Without the pictures, output the lines of the material from the very first through the one that holds "bpy.context.scene.camera=co".

#### Dataset section

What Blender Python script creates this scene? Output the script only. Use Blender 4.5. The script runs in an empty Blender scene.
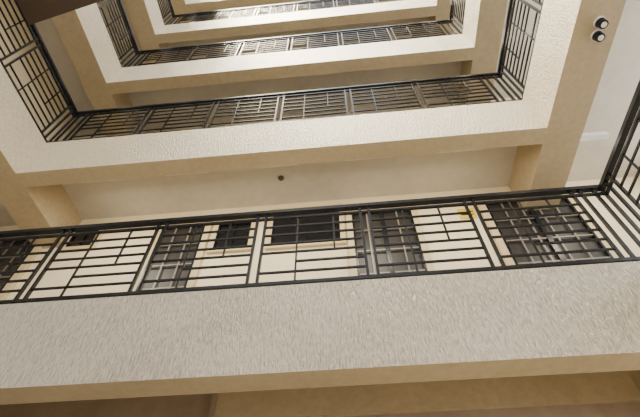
import bpy, math
from mathutils import Vector, Matrix
D=2.74
F=420.0
# ---------------- camera from vanishing directions ----------------
vz=Vector((-3,-335,F)).normalized()
vx=Vector((1,-0.078,-0.055)); vx=(vx-vx.dot(vz)*vz).normalized()
vy=vz.cross(vx)
if vy.z<0: vy=-vy
def c2w(v): return Vector((v.dot(vx),v.dot(vy),v.dot(vz)))
right=c2w(Vector((1,0,0))); up=c2w(Vector((0,-1,0))); fwd=c2w(Vector((0,0,1)))
cam=bpy.data.cameras.new('camera'); co=bpy.data.objects.new('camera',cam)
bpy.context.collection.objects.link(co)
m=Matrix((( right.x,up.x,-fwd.x,0),(right.y,up.y,-fwd.y,0),(right.z,up.z,-fwd.z,0),(0,0,0,1)))
co.matrix_world=m
cam.sensor_fit='HORIZONTAL'; cam.sensor_width=36; cam.lens=F/640*36; cam.clip_start=0.02
bpy.context.scene.camera=co

# ---------------- materials ----------------
def mat(name,col,rough=.6,metal=0,emit=None,es=0):
    M=bpy.data.materials.new(name); M.use_nodes=True
    b=M.node_tree.nodes['Principled BSDF']
    b.inputs['Base Color'].default_value=(*col,1); b.inputs['Roughness'].default_value=rough
    b.inputs['Metallic'].default_value=metal
    if emit: b.inputs['Emission Color'].default_value=(*emit,1); b.inputs['Emission Strength'].default_value=es
    return M
def stucco(name,c1,c2,scale,bump,rough,dist=.01,lo=.38,hi=.62,fine=.6):
    M=mat(name,c1,rough); nt=M.node_tree; N=nt.nodes; L=nt.links; b=N['Principled BSDF']
    tc=N.new('ShaderNodeTexCoord'); mp=N.new('ShaderNodeMapping'); mp.inputs['Scale'].default_value=scale
    L.new(tc.outputs['Object'],mp.inputs['Vector'])
    n=N.new('ShaderNodeTexNoise'); n.inputs['Scale'].default_value=1; n.inputs['Detail'].default_value=4; n.inputs['Roughness'].default_value=.65
    L.new(mp.outputs[0],n.inputs['Vector'])
    n2=N.new('ShaderNodeTexNoise'); n2.inputs['Scale'].default_value=1.3; n2.inputs['Detail'].default_value=6
    L.new(tc.outputs['Object'],n2.inputs['Vector'])
    r=N.new('ShaderNodeValToRGB'); r.color_ramp.elements[0].position=lo; r.color_ramp.elements[1].position=hi
    r.color_ramp.elements[0].color=(*c2,1); r.color_ramp.elements[1].color=(*c1,1)
    mx=N.new('ShaderNodeMath'); mx.operation='MULTIPLY_ADD'; mx.inputs[1].default_value=fine
    ml=N.new('ShaderNodeMath'); ml.operation='MULTIPLY'; ml.inputs[1].default_value=1-fine
    L.new(n2.outputs['Fac'],ml.inputs[0]); L.new(n.outputs['Fac'],mx.inputs[0]); L.new(ml.outputs[0],mx.inputs[2])
    L.new(mx.outputs[0],r.inputs[0]); L.new(r.outputs[0],b.inputs['Base Color'])
    bp=N.new('ShaderNodeBump'); bp.inputs['Strength'].default_value=bump; bp.inputs['Distance'].default_value=dist
    L.new(n.outputs['Fac'],bp.inputs['Height']); L.new(bp.outputs[0],b.inputs['Normal'])
    return M
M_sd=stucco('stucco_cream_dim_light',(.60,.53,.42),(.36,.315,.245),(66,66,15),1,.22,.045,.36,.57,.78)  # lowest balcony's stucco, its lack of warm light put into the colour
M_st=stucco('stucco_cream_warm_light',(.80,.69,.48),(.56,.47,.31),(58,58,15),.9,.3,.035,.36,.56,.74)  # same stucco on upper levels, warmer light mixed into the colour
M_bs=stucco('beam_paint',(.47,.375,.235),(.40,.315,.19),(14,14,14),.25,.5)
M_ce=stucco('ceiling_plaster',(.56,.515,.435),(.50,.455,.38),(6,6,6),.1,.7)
M_wl=stucco('wall_paint',(.84,.72,.49),(.80,.68,.45),(9,9,9),.15,.6)
M_fl=stucco('floor_screed',(.48,.44,.38),(.40,.37,.32),(5,5,5),.1,.5)
M_cl=stucco('brown_cladding',(.34,.255,.18),(.28,.21,.145),(8,8,8),.1,.6)
M_bk=mat('black_iron',(.016,.018,.022),.25,.4)
M_fr=mat('cream_trim',(.62,.49,.28),.5)
M_dk=mat('dark_door',(.03,.026,.023),.4)
M_gl=mat('dark_glass',(.005,.006,.008),.25)
M_gr=mat('gate_grey',(.24,.215,.18),.4,.2)
M_wh=mat('white_plastic',(.8,.8,.78),.4)
M_ye=mat('sign_yellow',(.70,.50,.03),.5)
M_br=mat('brown_timber',(.07,.045,.03),.6)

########

# [Written answer]
What Blender Python script creates this scene? Output the script only. Use Blender 4.5. The script runs in an empty Blender scene.
import bpy, math
from mathutils import Vector, Matrix
D=2.74
F=420.0
# ---------------- camera from vanishing directions ----------------
vz=Vector((-3,-335,F)).normalized()
vx=Vector((1,-0.078,-0.055)); vx=(vx-vx.dot(vz)*vz).normalized()
vy=vz.cross(vx)
if vy.z<0: vy=-vy
def c2w(v): return Vector((v.dot(vx),v.dot(vy),v.dot(vz)))
right=c2w(Vector((1,0,0))); up=c2w(Vector((0,-1,0))); fwd=c2w(Vector((0,0,1)))
cam=bpy.data.cameras.new('camera'); co=bpy.data.objects.new('camera',cam)
bpy.context.collection.objects.link(co)
m=Matrix((( right.x,up.x,-fwd.x,0),(right.y,up.y,-fwd.y,0),(right.z,up.z,-fwd.z,0),(0,0,0,1)))
co.matrix_world=m
cam.sensor_fit='HORIZONTAL'; cam.sensor_width=36; cam.lens=F/640*36; cam.clip_start=0.02
bpy.context.scene.camera=co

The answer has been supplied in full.